Konfession soll kein Hinderungsgrund gewesen sein
Die Bewerberin hatte in ihrem Anschreiben betont, dass ihr Glauben dadurch geprägt sei, „dass wir Menschen alle gleich sind, unabhängig von Glauben, Religion, Geschlecht oder Hautfarbe“. Die Diakonie Michaelshoven sagt, dass der muslimische Hintergrund der Bewerberin habe keine Rolle gespielt: Die Geschäftsführerposition setze keine christliche Konfession, sondern lediglich ein „loyales und aufrichtiges Verhalten im Sinne unseres Selbstverständnisses als christlicher Kirche voraus. Diese Voraussetzung hat der Vorstand im persönlichen Gespräch mit der Bewerberin auch als erfüllt angesehen.“
Stelle nicht besetzt – aber warum nicht?
Der Vorstand halte die Bewerberin „für eine gut qualifizierte Kandidatin, wobei für den wichtigen Bereich des Fundraising Bewerbungen vorgelegen haben, die über geeigneter erscheinende Qualifikationen insbesondere in Bezug auf praktische Erfahrung verfügen“, heißt es in einer schriftlichen Antwort des Trägers. Die Bewerberin habe keine Absage erhalten, da unter den Bewerberinnen und Bewerbern keine Entscheidung getroffen worden sei. Der Vorstand habe „aufgrund geänderter Umstände entschieden, die ausgeschriebene Position nicht zu besetzen, sondern stattdessen zunächst nur eine/n weiteren Fundraiser*in einzustellen“. Wenn die Bewerberin den Hinweis der Vorständin auf die Loyalitätsrichtlinie und die ACK-Klausel falsch verstanden haben sollte, „bedauern wir dies, als unabdingbare Einstellungsvoraussetzung wurde die Mitgliedschaft in einer christlichen Kirche in dem Gespräch aber nicht definiert“.

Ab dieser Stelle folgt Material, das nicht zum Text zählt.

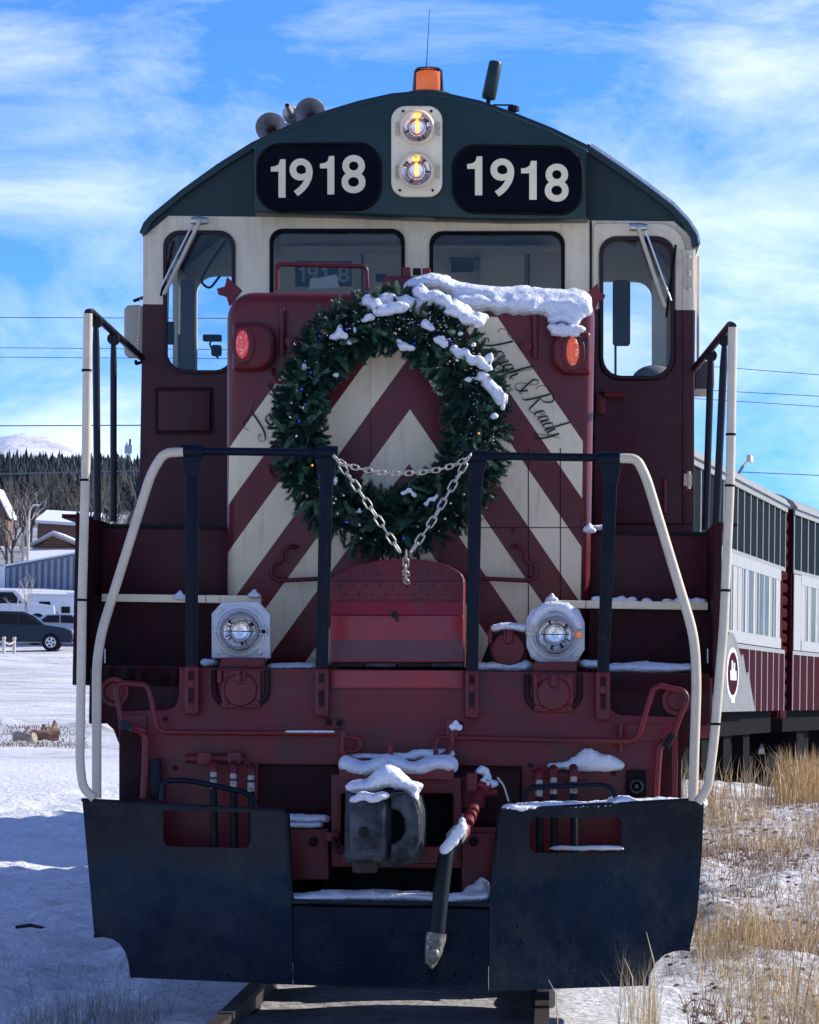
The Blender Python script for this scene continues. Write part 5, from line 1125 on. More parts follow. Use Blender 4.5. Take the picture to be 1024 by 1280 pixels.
# centre lunch-box
bx = plate('centre_locker', [(413, 723), (425, 714), (445, 706), (475, 700), (508, 698), (540, 701), (562, 707), (576, 716), (580, 722), (580, 834), (413, 833)], .44, .42, M_mar, loco, bev=.01)
plate('tread_strip', rr(413.5, 727, 579.5, 750, 1), .425, .016, M_mar, bx, bev=.003)
b = B()
for x0_ in range(424, 576, 17):
    for y_ in (733, 743): b.lathe([(.005, 0), (.004, .004)], P(x0_ + (y_ == 743) * 8, y_, .425), seg=6)
for x0_ in range(440, 560, 16): b.lathe([(.005, 0), (.004, .004)], P(x0_, 717, .44), seg=6)
b.obj('rivet', M_mard, bx)['kind'] = 'stuff'
B().poly([P(414, 767.5, .42), P(414, 752, .44) , P(414, 767.5, .44)], P(579, 769, .42) - P(414, 767.5, .42)).obj('lip', M_marb, bx)
plate('locker_door', rr(413.5, 769, 579.5, 828, 2), .414, .027, M_marb, bx, bev=.006)
plate('door_ledge', [(415, 800), (578, 801), (578, 826), (415, 826)], .410, .004, mat('scuffed_maroon', (.11, .03, .042), .5, var=.25, nscale=5), bx)
for i, x_ in enumerate((414, 455, 497, 538)): plate('hinge', rr(x_ + 1, 829, x_ + 40, 834, 1), .405, .02, M_sten if i % 2 == 0 else M_steel, bx, bev=.004)
b = B().ico(P(493, 768, .40), .018, 2).tube([P(493, 768, .39), P(497, 776, .375)], [.012, .008], 8); b.obj('latch_knob', M_steel, bx, True)
b = B().box(P(580.5, 0, .5).x, P(586, 0, .5).x, .46, .84, P(583, 833, .46).z, P(583, 748, .46).z, .006); o = b.obj('snow', M_snow); tag(o, 'thin vertical strip of snow against the right side of the centre locker', 'snow', 'snow lying on the locomotive')
# uncoupling levers and pipework
tubep('uncoupling_lever', [(182, 914, .22), (160, 906, .22), (152, 903, .22), (145, 860, .22), (152, 854, .22), (183, 856, .22), (188, 868, .22), (197, 915, .22), (300, 916, .22), (421, 917, .22)], .22, 3.6, M_mar, loco, .05)
tubep('uncoupling_lever', [(568, 922, .22), (700, 925, .22), (797, 926, .22), (804, 900, .22), (816, 862, .22), (824, 857, .22), (855, 864, .22), (859, 872, .22), (842, 918, .22), (834, 928, .22)], .22, 3.6, M_mar, loco, .05)
tubep('lever_end', [(152, 903, .22), (158, 909, .2), (166, 912, .2)], .22, 4.6, M_steel, loco, .02); tubep('lever_end', [(841, 918, .2), (835, 928, .2), (832, 934, .2)], .22, 4.8, M_sten, loco, .02)
tubep('lever_loop', [(430, 915, .2), (427, 940, .2), (440, 950, .18), (487, 957, .1), (488, 932, .1)], .2, 3.6, M_mar, loco, .06)
tubep('lever_loop', [(432, 921, .2), (450, 923, .2), (452, 935, .2), (444, 940, .2), (432, 938, .2)], .2, 3.2, M_mar, loco, .05)
tubep('lever_loop', [(499, 957, .1), (540, 950, .1), (560, 942, .18), (566, 925, .2), (565, 910, .2)], .2, 3.8, M_mar, loco, .06)
tubep('lever_loop', [(565, 922, .2), (548, 921, .2), (544, 935, .2), (546, 955, .2), (566, 957, .2)], .2, 3.0, M_mar, loco, .04)
b = B()
for x, y in ((411, 903), (425, 904), (563, 905), (576, 906)): b.lathe([(.018, 0), (.018, .015), (.009, .02)], P(x, y, YF - .02), seg=6)
for x, y in ((207, 899), (219, 960), (818, 910), (779, 910), (663, 957), (767, 967)): b.lathe([(.014, 0), (.014, .01)], P(x, y, YF), seg=8)
b.obj('bolt', M_mard, pl)
plate('lever_bracket', rr(406, 898, 430, 912, 3), YF - .02, .02, M_mar, loco, bev=.004); plate('lever_bracket', rr(558, 899, 572, 922, 3), .2, .05, M_mar, loco, bev=.004); plate('lever_bracket', rr(775, 905, 828, 926, 2), YF - .012, .012, M_mar, loco, bev=.003); plate('lever_bracket', rr(774, 905, 778, 940, 1), .26, .09, M_mar, loco, bev=.003)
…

Bewerberin hat Anwalt eingeschaltet
Die Bewerberin erinnert sich anders: „Natürlich wurde mir gesagt, dass ich meine Konfession wechseln müsse, um den Job anzutreten“, sagt sie. Daher frage sie sich, warum die ACK-Klausel „am Ende doch umgesetzt wurde“. Außerdem sei ihr gesagt worden, „dass ich die beste Bewerberin sei – das hat mir der andere Vorstand in einem Gespräch, für das es Zeugen gibt, sogar noch einmal bestätigt.“ Dass es geeignetere Kandidaten im Bereich Fundraising gebe, „hört sich genauso wie der Hinweis darauf, nun doch keine Geschäftsführerin einzustellen, eher wie eine billige Ausrede an“. Die Bewerberin überlegt, rechtliche Schritte gegen die Diakonie Michaelshoven einzuleiten.